**EXERCISE OBJECTIVE:** Transcribe each of the records below exactly, excluding all pictures.

**DATA SECTION:**
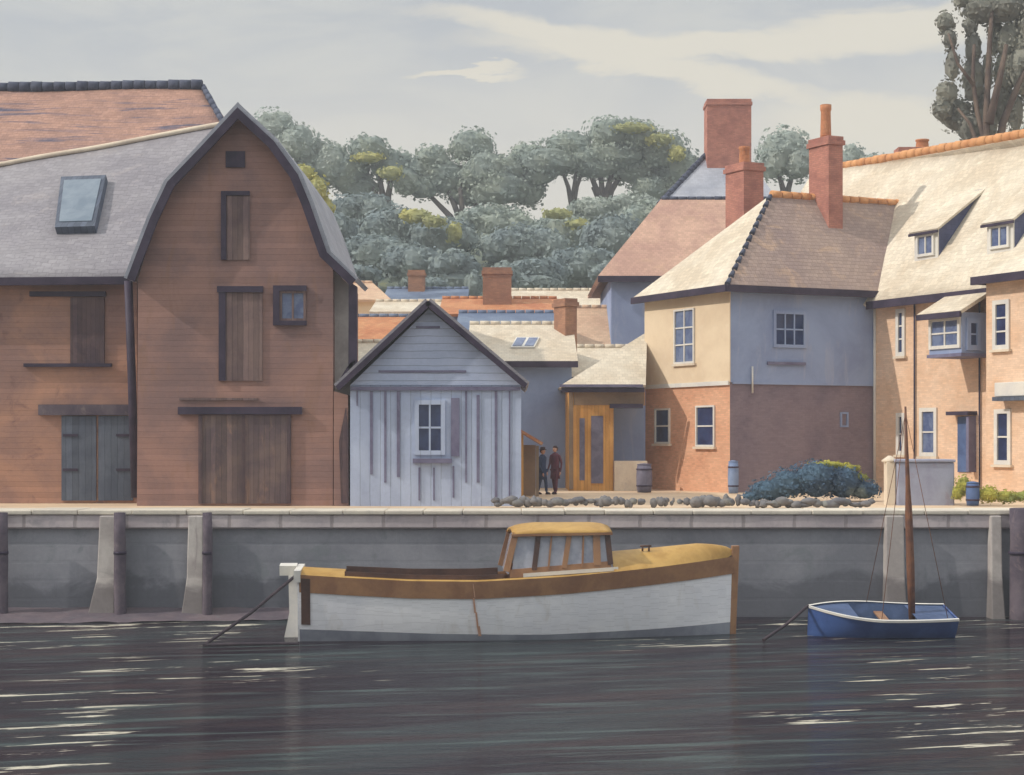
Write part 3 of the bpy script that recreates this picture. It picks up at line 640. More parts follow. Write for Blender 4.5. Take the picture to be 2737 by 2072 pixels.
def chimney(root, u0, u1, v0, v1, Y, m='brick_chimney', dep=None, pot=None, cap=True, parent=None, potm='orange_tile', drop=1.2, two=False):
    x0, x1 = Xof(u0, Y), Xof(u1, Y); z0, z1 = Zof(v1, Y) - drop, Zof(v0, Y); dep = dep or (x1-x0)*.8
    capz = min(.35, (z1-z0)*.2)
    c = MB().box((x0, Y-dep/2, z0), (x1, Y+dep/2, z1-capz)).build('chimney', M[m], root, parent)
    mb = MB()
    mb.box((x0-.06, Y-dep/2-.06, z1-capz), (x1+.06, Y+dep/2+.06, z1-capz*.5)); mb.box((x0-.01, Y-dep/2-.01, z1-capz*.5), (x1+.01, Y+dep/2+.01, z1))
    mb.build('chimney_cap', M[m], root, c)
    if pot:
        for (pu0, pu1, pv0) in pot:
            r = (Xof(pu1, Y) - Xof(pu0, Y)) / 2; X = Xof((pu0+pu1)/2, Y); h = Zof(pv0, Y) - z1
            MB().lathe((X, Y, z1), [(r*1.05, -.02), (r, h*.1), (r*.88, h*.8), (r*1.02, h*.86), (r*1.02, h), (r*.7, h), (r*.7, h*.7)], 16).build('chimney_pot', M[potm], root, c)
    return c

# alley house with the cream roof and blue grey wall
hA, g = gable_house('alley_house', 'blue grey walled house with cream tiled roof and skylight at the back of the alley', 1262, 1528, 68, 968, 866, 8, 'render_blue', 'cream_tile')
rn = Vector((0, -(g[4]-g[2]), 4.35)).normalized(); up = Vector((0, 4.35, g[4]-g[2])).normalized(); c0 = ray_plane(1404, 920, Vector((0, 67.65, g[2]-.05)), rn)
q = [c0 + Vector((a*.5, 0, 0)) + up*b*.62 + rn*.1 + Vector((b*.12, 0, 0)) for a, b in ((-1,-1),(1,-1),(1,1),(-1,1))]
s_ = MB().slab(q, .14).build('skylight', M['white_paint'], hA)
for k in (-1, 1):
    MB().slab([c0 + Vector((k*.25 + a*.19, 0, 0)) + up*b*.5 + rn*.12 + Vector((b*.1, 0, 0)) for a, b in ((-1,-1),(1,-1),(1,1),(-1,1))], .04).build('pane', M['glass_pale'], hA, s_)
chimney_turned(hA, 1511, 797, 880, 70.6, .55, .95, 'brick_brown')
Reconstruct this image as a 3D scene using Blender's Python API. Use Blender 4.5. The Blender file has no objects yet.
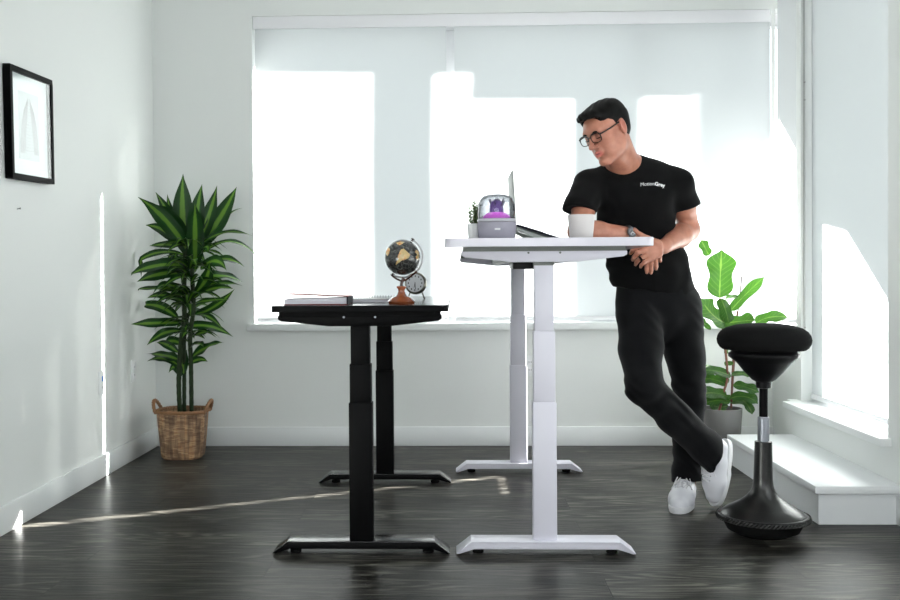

**OUTPUT OF THE TASK:**
Write part 3 of the bpy script that recreates this picture. It picks up at line 640. More parts follow. Write for Blender 4.5. Take the picture to be 2737 by 2072 pixels.
def chimney(root, u0, u1, v0, v1, Y, m='brick_chimney', dep=None, pot=None, cap=True, parent=None, potm='orange_tile', drop=1.2, two=False):
    x0, x1 = Xof(u0, Y), Xof(u1, Y); z0, z1 = Zof(v1, Y) - drop, Zof(v0, Y); dep = dep or (x1-x0)*.8
    capz = min(.35, (z1-z0)*.2)
    c = MB().box((x0, Y-dep/2, z0), (x1, Y+dep/2, z1-capz)).build('chimney', M[m], root, parent)
    mb = MB()
    mb.box((x0-.06, Y-dep/2-.06, z1-capz), (x1+.06, Y+dep/2+.06, z1-capz*.5)); mb.box((x0-.01, Y-dep/2-.01, z1-capz*.5), (x1+.01, Y+dep/2+.01, z1))
    mb.build('chimney_cap', M[m], root, c)
    if pot:
        for (pu0, pu1, pv0) in pot:
            r = (Xof(pu1, Y) - Xof(pu0, Y)) / 2; X = Xof((pu0+pu1)/2, Y); h = Zof(pv0, Y) - z1
            MB().lathe((X, Y, z1), [(r*1.05, -.02), (r, h*.1), (r*.88, h*.8), (r*1.02, h*.86), (r*1.02, h), (r*.7, h), (r*.7, h*.7)], 16).build('chimney_pot', M[potm], root, c)
    return c

# alley house with the cream roof and blue grey wall
hA, g = gable_house('alley_house', 'blue grey walled house with cream tiled roof and skylight at the back of the alley', 1262, 1528, 68, 968, 866, 8, 'render_blue', 'cream_tile')
rn = Vector((0, -(g[4]-g[2]), 4.35)).normalized(); up = Vector((0, 4.35, g[4]-g[2])).normalized(); c0 = ray_plane(1404, 920, Vector((0, 67.65, g[2]-.05)), rn)
q = [c0 + Vector((a*.5, 0, 0)) + up*b*.62 + rn*.1 + Vector((b*.12, 0, 0)) for a, b in ((-1,-1),(1,-1),(1,1),(-1,1))]
s_ = MB().slab(q, .14).build('skylight', M['white_paint'], hA)
for k in (-1, 1):
    MB().slab([c0 + Vector((k*.25 + a*.19, 0, 0)) + up*b*.5 + rn*.12 + Vector((b*.1, 0, 0)) for a, b in ((-1,-1),(1,-1),(1,1),(-1,1))], .04).build('pane', M['glass_pale'], hA, s_)
chimney_turned(hA, 1511, 797, 880, 70.6, .55, .95, 'brick_brown')
Reconstruct this image as a 3D scene using Blender's Python API. Use Blender 4.5. The Blender file has no objects yet.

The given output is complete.